**RECORDS SHOWN**
━━━━━━
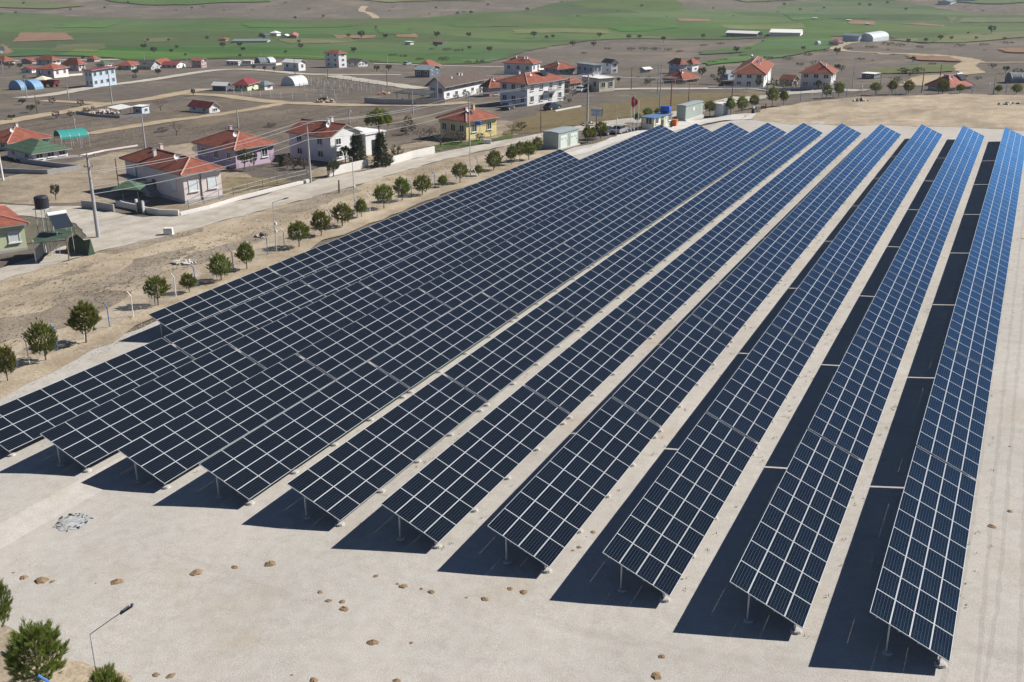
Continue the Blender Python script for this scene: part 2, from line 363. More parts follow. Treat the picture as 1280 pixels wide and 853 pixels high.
for i, (nm, pp, w, m_) in enumerate([
    ('side_track', [(-40, 160), (0, 154), (50, 145), (94, 138), (130, 131), (188, 124), (225, 117), (257, 111.5)], 5.5, tanroad),
    ('side_track', [(233, 118), (275, 120), (343, 128), (390, 130), (440, 132), (500, 131.5), (545, 131.5), (585, 128)], 5, tanroad),
    ('side_track', [(352, 130), (320, 136), (270, 144), (200, 153), (110, 168)], 4, tanroad),
    ('side_track', [(25, 123), (70, 118), (119, 109), (160, 104), (190, 100), (258, 89.5), (300, 87), (343, 89.5), (380, 93), (440, 94), (501, 94)], 5, roadm),
    ('side_track', [(415, 95), (457, 101.4), (490, 106), (526, 111.5)], 6, roadm),
    ('side_track', [(50, 126.5), (88, 128), (132, 130.5)], 4, tanroad),
    ('side_track', [(467, 80), (520, 81.3), (580, 83), (640, 84)], 4, roadm),
    ('village_road', [(640, 116), (690, 116), (740, 113.5), (790, 111.5), (850, 111.5), (950, 112), (1086, 113)], 5, roadm),
    ('village_road', [(980, 117.5), (1010, 115.5), (1045, 113.5)], 6, roadm),
    ('field_road', [(-40, 78), (100, 75.5), (162, 74.3), (300, 69), (355, 65.7), (405, 63), (420, 62), (493, 55.6), (537, 52.5), (580, 51.5), (660, 49.5), (735, 49.3), (820, 48), (960, 46), (1100, 40), (1180, 36), (1320, 28)], 7, roadm),
    ('hill_track', [(1072, 52), (1050, 57), (1045, 61), (1060, 64.5), (1100, 67), (1150, 69), (1190, 72), (1215, 77.5), (1205, 82), (1208, 87), (1215, 91), (1195, 94), (1165, 95.5), (1150, 102), (1143, 108)], 6.5, tanroad),
    ('hill_track', [(1215, 79), (1240, 78.5), (1320, 78)], 4, tanroad),
    ('hill_track', [(452, 28), (470, 24), (462, 17), (452, 14), (456, 8)], 6, tanroad)]):
    sheet(nm, ribbon(pp, w), m_, .05, .35 if w < 6 else .5, seg=2.5, seed=i)
# fields of the valley
sheet('green_field', pxs([(-160, 12), (60, 18), (100, 23), (330, 24.5), (500, 24), (640, 15), (700, 4), (770, -6), (840, -4), (860, 12), (960, 14), (1000, 2), (1080, -4), (1150, 6), (1200, 16), (1280, 20), (1440, 22), (1440, 46), (1280, 47), (1180, 54.5), (1130, 53), (1100, 44), (1055, 46), (960, 48), (820, 49), (735, 52), (690, 58), (640, 70), (620, 79), (470, 78.5), (300, 73), (160, 76), (100, 71), (0, 69), (-160, 68)]), green, .10, 3, seg=12, cell=16)
sheet('wheat_field', pxs([(960, 48.5), (1040, 46), (1042, 57), (1022, 64), (992, 70), (950, 76), (905, 80), (885, 83), (880, 80), (905, 72), (935, 66), (880, 69), (872, 66), (930, 60)]), bright, .14, 1.5, seg=5)
sheet('wheat_field', pxs([(-160, 69), (0, 62), (100, 62), (200, 60), (330, 56), (470, 58), (560, 57), (640, 66), (618, 77), (470, 77), (300, 71.5), (160, 75), (60, 70)]), bright, .13, 1.5, seg=8, seed=4)
sheet('pasture', pxs([(1080, 90), (1140, 82), (1195, 80), (1192, 90), (1140, 93), (1090, 93)]), paleg, .12, 1)
sheet('pasture', pxs([(1105, 50), (1180, 47), (1300, 40), (1440, 38), (1440, 46), (1280, 47), (1180, 54), (1130, 52.5)]), paleg, .13, 1.5, seed=2)
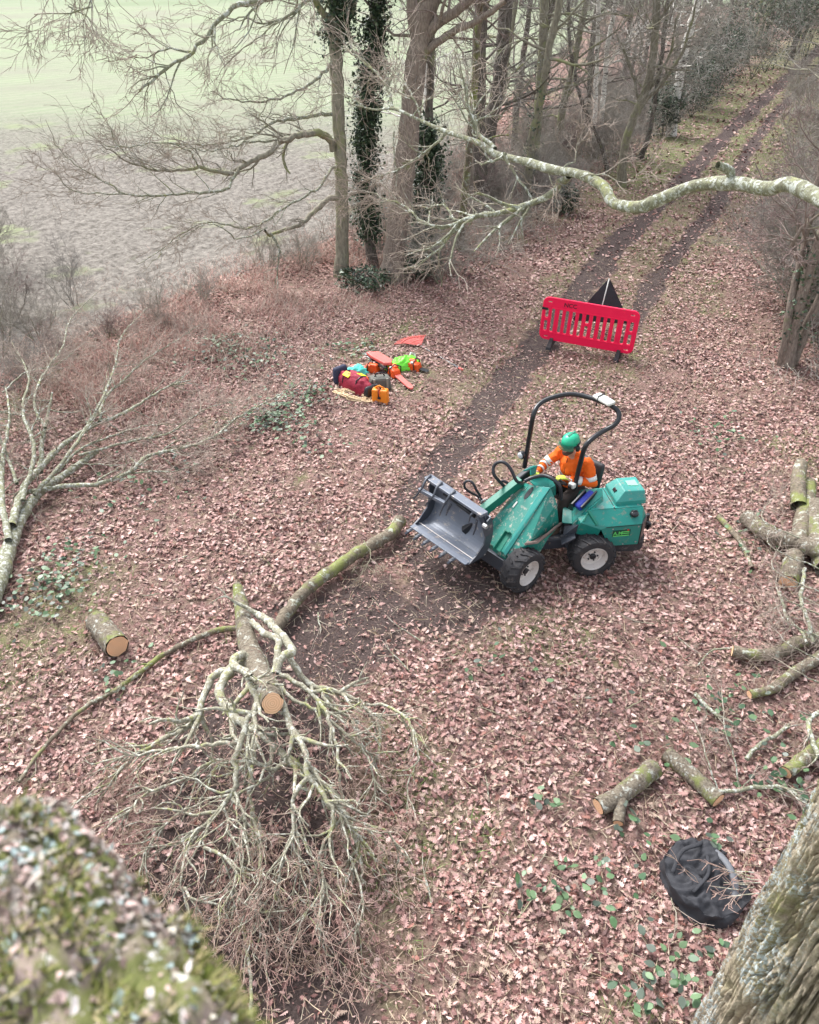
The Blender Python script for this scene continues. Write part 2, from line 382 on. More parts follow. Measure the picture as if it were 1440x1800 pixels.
━━━━━━
**WORK TO COMPLETE**
Work out how many lines of the material above contain the word "Blender", then give only that figure.

**THE RESULT**
2